- [Exercise]
Find how many lines contain the word "this" and state that number alone.

## begin

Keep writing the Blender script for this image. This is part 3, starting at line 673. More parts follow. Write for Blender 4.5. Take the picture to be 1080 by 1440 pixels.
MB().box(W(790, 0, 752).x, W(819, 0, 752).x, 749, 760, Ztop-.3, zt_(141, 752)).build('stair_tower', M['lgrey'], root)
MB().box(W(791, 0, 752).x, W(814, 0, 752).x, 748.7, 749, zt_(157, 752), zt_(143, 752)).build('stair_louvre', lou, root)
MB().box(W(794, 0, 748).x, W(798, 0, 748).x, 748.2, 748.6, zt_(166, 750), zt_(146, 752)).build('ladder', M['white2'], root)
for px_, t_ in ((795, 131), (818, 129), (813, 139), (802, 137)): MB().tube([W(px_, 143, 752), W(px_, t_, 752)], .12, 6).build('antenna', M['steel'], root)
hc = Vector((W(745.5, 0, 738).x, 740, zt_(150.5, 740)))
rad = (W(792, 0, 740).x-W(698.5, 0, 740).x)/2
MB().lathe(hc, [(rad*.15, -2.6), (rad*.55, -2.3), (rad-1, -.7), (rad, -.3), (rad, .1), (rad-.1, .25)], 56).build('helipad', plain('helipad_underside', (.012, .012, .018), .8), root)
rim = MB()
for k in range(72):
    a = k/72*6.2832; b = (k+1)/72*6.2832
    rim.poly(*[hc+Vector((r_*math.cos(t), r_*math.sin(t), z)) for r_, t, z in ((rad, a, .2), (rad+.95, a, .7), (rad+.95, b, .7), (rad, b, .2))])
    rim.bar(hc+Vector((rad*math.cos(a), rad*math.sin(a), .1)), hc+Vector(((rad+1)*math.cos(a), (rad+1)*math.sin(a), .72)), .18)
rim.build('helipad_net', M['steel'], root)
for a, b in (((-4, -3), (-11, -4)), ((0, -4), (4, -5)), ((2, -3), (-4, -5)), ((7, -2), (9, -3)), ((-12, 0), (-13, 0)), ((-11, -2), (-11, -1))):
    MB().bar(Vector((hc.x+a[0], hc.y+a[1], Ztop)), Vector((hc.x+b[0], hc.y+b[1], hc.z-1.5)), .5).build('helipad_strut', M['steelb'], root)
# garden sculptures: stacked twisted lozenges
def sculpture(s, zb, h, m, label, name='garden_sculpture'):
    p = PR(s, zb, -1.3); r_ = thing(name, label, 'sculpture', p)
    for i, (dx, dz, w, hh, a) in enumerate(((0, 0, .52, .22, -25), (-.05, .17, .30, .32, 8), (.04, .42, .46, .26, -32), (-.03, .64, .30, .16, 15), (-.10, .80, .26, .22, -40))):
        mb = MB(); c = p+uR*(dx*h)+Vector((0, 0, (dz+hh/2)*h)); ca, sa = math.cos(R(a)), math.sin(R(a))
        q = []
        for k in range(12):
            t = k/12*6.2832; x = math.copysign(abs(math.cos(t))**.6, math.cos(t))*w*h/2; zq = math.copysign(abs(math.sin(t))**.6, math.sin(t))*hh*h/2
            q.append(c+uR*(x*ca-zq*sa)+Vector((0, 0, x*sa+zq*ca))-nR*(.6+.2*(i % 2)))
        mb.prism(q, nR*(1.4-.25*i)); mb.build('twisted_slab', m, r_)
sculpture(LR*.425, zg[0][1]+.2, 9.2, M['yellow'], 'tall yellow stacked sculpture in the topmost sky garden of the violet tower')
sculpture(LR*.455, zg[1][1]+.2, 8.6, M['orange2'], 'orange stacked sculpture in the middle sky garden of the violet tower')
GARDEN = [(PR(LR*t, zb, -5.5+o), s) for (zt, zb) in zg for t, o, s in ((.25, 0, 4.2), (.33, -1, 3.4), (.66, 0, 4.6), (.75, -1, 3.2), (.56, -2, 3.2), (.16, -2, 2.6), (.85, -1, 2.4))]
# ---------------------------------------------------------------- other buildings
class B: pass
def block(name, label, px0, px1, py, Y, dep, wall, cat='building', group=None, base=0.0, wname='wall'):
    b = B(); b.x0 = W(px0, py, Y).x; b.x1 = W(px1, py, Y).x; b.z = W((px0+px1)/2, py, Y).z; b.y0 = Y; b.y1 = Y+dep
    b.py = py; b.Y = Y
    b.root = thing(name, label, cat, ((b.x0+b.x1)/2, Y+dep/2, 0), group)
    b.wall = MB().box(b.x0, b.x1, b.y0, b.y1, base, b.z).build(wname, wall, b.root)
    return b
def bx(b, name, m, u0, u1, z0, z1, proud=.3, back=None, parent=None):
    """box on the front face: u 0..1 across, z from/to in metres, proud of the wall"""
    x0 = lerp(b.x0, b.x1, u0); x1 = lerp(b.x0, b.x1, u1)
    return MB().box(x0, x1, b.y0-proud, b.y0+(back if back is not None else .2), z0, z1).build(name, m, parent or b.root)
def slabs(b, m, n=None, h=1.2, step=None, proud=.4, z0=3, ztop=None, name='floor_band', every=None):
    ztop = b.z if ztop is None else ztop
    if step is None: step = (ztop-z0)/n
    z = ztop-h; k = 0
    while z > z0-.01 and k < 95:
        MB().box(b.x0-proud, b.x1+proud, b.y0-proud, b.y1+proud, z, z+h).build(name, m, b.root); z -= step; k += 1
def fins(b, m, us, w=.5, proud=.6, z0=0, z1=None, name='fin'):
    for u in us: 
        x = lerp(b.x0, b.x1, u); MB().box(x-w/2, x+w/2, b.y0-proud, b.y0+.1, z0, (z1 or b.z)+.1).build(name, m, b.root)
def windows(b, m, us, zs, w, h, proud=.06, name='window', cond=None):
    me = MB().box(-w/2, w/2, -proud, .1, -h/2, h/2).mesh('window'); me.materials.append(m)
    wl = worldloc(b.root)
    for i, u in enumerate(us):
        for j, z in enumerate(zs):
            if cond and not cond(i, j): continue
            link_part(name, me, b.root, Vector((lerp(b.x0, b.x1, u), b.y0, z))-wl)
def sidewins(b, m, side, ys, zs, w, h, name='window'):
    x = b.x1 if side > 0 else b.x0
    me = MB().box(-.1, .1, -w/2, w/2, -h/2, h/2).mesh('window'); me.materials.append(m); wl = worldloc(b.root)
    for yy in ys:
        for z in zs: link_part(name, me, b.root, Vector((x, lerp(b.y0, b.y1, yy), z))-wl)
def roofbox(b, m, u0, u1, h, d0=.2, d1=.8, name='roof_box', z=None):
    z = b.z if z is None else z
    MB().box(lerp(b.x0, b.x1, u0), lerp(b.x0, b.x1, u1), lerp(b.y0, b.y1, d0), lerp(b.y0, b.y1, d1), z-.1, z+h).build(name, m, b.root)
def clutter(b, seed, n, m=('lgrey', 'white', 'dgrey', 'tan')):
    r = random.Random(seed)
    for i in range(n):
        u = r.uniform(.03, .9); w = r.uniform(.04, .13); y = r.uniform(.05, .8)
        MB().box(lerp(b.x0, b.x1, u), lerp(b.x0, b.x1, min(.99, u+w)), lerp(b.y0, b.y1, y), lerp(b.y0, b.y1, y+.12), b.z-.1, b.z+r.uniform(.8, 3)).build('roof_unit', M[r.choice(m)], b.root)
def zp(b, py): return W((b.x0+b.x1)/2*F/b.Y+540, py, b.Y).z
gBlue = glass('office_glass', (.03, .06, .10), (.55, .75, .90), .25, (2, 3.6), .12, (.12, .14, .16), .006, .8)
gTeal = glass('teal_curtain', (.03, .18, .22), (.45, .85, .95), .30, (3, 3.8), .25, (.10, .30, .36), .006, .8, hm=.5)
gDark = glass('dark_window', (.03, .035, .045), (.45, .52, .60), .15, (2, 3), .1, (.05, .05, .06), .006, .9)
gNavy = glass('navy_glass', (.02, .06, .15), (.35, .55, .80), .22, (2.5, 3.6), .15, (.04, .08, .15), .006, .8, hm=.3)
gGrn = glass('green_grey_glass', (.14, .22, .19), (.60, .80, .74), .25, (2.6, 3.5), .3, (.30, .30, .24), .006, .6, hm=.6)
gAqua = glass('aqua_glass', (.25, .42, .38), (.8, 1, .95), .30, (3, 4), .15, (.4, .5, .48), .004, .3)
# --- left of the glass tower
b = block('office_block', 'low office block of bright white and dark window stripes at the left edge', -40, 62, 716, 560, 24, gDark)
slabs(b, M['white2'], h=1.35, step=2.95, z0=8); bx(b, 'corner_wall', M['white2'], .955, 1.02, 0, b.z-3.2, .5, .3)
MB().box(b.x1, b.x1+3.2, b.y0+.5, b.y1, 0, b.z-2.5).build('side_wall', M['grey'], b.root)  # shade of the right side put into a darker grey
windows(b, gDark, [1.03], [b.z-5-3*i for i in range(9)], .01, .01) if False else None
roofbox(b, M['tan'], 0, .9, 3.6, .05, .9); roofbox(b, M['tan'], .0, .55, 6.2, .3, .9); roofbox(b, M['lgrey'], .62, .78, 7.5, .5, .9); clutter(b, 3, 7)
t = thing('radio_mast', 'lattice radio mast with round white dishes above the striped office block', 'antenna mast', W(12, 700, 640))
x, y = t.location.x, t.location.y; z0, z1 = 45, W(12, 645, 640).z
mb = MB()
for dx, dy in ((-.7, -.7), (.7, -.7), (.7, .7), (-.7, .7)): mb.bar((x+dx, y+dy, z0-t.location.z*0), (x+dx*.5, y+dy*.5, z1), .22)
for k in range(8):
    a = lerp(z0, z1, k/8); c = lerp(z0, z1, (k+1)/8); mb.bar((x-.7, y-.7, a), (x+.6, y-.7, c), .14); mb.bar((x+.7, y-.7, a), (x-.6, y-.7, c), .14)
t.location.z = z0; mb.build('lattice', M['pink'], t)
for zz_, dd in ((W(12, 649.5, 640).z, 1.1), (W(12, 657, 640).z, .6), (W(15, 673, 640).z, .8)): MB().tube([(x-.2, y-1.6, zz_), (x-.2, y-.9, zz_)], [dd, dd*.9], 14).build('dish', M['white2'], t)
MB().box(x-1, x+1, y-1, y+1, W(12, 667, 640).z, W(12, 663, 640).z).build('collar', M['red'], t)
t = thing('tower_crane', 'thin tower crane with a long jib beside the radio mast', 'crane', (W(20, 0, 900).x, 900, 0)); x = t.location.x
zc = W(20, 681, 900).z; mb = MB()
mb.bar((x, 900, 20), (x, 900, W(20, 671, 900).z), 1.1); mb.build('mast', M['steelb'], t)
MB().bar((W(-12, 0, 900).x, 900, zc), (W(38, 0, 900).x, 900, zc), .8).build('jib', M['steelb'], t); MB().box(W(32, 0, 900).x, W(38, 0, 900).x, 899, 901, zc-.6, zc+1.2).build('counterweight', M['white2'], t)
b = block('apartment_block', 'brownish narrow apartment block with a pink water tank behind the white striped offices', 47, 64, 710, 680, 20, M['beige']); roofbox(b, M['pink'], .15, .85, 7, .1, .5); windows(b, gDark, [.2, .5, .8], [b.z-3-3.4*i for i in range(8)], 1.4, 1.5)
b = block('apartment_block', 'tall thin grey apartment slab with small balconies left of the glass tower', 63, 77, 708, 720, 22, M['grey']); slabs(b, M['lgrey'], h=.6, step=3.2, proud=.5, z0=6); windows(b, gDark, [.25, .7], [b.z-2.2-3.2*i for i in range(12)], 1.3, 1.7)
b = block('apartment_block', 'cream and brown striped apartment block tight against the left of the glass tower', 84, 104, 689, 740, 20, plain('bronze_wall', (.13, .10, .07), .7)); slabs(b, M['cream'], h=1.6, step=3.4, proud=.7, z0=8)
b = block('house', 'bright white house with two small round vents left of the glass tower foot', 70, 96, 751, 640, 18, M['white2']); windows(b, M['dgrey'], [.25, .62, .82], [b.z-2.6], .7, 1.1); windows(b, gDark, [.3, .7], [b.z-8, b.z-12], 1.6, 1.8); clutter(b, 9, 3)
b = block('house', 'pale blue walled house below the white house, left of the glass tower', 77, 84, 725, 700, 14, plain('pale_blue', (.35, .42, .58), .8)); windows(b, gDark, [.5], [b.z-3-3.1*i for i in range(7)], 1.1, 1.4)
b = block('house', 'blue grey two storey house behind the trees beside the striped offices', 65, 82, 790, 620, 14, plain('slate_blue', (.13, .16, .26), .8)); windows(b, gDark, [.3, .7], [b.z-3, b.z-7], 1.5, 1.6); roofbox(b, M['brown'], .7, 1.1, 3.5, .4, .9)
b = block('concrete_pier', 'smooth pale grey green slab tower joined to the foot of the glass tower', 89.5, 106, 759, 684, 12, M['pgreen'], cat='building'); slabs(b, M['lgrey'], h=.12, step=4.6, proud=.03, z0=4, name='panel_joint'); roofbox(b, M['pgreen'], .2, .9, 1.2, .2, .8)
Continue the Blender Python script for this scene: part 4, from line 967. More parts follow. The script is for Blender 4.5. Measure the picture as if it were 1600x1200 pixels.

## end

- [Written response]
2